### Dataset section

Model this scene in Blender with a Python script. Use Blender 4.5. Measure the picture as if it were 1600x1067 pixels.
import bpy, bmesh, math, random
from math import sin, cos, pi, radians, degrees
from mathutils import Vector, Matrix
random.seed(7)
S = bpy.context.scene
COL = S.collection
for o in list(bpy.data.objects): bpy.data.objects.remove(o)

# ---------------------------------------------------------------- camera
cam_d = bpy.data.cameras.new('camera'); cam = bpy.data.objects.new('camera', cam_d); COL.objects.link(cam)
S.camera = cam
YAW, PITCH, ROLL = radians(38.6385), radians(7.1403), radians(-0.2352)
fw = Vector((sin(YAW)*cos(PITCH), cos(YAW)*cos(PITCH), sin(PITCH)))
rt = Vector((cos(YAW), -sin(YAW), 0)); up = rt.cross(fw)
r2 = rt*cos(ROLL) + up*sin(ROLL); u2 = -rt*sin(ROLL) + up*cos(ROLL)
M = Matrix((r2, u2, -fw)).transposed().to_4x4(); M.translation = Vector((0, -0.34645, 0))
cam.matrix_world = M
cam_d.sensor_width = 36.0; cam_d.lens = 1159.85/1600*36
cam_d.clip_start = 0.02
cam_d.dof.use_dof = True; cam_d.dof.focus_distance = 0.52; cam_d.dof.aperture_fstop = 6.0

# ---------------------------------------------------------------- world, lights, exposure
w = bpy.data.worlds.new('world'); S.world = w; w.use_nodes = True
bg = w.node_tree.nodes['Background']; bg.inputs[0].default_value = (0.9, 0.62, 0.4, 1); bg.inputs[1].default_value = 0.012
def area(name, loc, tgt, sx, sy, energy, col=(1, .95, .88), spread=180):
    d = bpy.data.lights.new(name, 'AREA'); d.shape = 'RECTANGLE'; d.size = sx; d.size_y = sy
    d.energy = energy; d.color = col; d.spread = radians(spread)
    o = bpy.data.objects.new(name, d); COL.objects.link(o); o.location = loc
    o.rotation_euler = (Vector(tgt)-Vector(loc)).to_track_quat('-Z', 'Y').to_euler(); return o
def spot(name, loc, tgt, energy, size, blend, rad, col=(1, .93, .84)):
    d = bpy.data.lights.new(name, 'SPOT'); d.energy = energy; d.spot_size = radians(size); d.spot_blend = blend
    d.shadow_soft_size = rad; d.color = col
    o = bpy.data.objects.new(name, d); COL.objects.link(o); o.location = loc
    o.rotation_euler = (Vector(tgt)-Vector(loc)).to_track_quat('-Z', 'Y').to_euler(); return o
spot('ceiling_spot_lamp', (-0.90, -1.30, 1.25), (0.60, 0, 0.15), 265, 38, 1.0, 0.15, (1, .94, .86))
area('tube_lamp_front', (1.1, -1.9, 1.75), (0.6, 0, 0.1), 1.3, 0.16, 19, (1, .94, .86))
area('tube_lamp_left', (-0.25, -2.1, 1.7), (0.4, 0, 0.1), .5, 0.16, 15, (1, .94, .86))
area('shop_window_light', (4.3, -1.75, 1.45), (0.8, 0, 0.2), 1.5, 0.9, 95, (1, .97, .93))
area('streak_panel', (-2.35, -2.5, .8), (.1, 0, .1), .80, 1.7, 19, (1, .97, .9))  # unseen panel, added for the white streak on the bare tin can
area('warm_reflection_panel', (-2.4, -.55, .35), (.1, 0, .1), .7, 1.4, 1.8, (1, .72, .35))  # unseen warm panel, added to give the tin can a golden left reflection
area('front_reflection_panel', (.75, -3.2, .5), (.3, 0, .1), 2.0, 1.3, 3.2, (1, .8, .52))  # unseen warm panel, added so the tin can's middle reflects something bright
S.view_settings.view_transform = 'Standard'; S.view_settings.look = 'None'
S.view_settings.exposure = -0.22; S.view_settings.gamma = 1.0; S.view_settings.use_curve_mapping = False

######

What is needed -
Reproduce the data in its entirety, matching each character.

The reply -
Model this scene in Blender with a Python script. Use Blender 4.5. Measure the picture as if it were 1600x1067 pixels.
import bpy, bmesh, math, random
from math import sin, cos, pi, radians, degrees
from mathutils import Vector, Matrix
random.seed(7)
S = bpy.context.scene
COL = S.collection
for o in list(bpy.data.objects): bpy.data.objects.remove(o)

# ---------------------------------------------------------------- camera
cam_d = bpy.data.cameras.new('camera'); cam = bpy.data.objects.new('camera', cam_d); COL.objects.link(cam)
S.camera = cam
YAW, PITCH, ROLL = radians(38.6385), radians(7.1403), radians(-0.2352)
fw = Vector((sin(YAW)*cos(PITCH), cos(YAW)*cos(PITCH), sin(PITCH)))
rt = Vector((cos(YAW), -sin(YAW), 0)); up = rt.cross(fw)
r2 = rt*cos(ROLL) + up*sin(ROLL); u2 = -rt*sin(ROLL) + up*cos(ROLL)
M = Matrix((r2, u2, -fw)).transposed().to_4x4(); M.translation = Vector((0, -0.34645, 0))
cam.matrix_world = M
cam_d.sensor_width = 36.0; cam_d.lens = 1159.85/1600*36
cam_d.clip_start = 0.02
cam_d.dof.use_dof = True; cam_d.dof.focus_distance = 0.52; cam_d.dof.aperture_fstop = 6.0

# ---------------------------------------------------------------- world, lights, exposure
w = bpy.data.worlds.new('world'); S.world = w; w.use_nodes = True
bg = w.node_tree.nodes['Background']; bg.inputs[0].default_value = (0.9, 0.62, 0.4, 1); bg.inputs[1].default_value = 0.012
def area(name, loc, tgt, sx, sy, energy, col=(1, .95, .88), spread=180):
    d = bpy.data.lights.new(name, 'AREA'); d.shape = 'RECTANGLE'; d.size = sx; d.size_y = sy
    d.energy = energy; d.color = col; d.spread = radians(spread)
    o = bpy.data.objects.new(name, d); COL.objects.link(o); o.location = loc
    o.rotation_euler = (Vector(tgt)-Vector(loc)).to_track_quat('-Z', 'Y').to_euler(); return o
def spot(name, loc, tgt, energy, size, blend, rad, col=(1, .93, .84)):
    d = bpy.data.lights.new(name, 'SPOT'); d.energy = energy; d.spot_size = radians(size); d.spot_blend = blend
    d.shadow_soft_size = rad; d.color = col
    o = bpy.data.objects.new(name, d); COL.objects.link(o); o.location = loc
    o.rotation_euler = (Vector(tgt)-Vector(loc)).to_track_quat('-Z', 'Y').to_euler(); return o
spot('ceiling_spot_lamp', (-0.90, -1.30, 1.25), (0.60, 0, 0.15), 265, 38, 1.0, 0.15, (1, .94, .86))
area('tube_lamp_front', (1.1, -1.9, 1.75), (0.6, 0, 0.1), 1.3, 0.16, 19, (1, .94, .86))
area('tube_lamp_left', (-0.25, -2.1, 1.7), (0.4, 0, 0.1), .5, 0.16, 15, (1, .94, .86))
area('shop_window_light', (4.3, -1.75, 1.45), (0.8, 0, 0.2), 1.5, 0.9, 95, (1, .97, .93))
area('streak_panel', (-2.35, -2.5, .8), (.1, 0, .1), .80, 1.7, 19, (1, .97, .9))  # unseen panel, added for the white streak on the bare tin can
area('warm_reflection_panel', (-2.4, -.55, .35), (.1, 0, .1), .7, 1.4, 1.8, (1, .72, .35))  # unseen warm panel, added to give the tin can a golden left reflection
area('front_reflection_panel', (.75, -3.2, .5), (.3, 0, .1), 2.0, 1.3, 3.2, (1, .8, .52))  # unseen warm panel, added so the tin can's middle reflects something bright
S.view_settings.view_transform = 'Standard'; S.view_settings.look = 'None'
S.view_settings.exposure = -0.22; S.view_settings.gamma = 1.0; S.view_settings.use_curve_mapping = False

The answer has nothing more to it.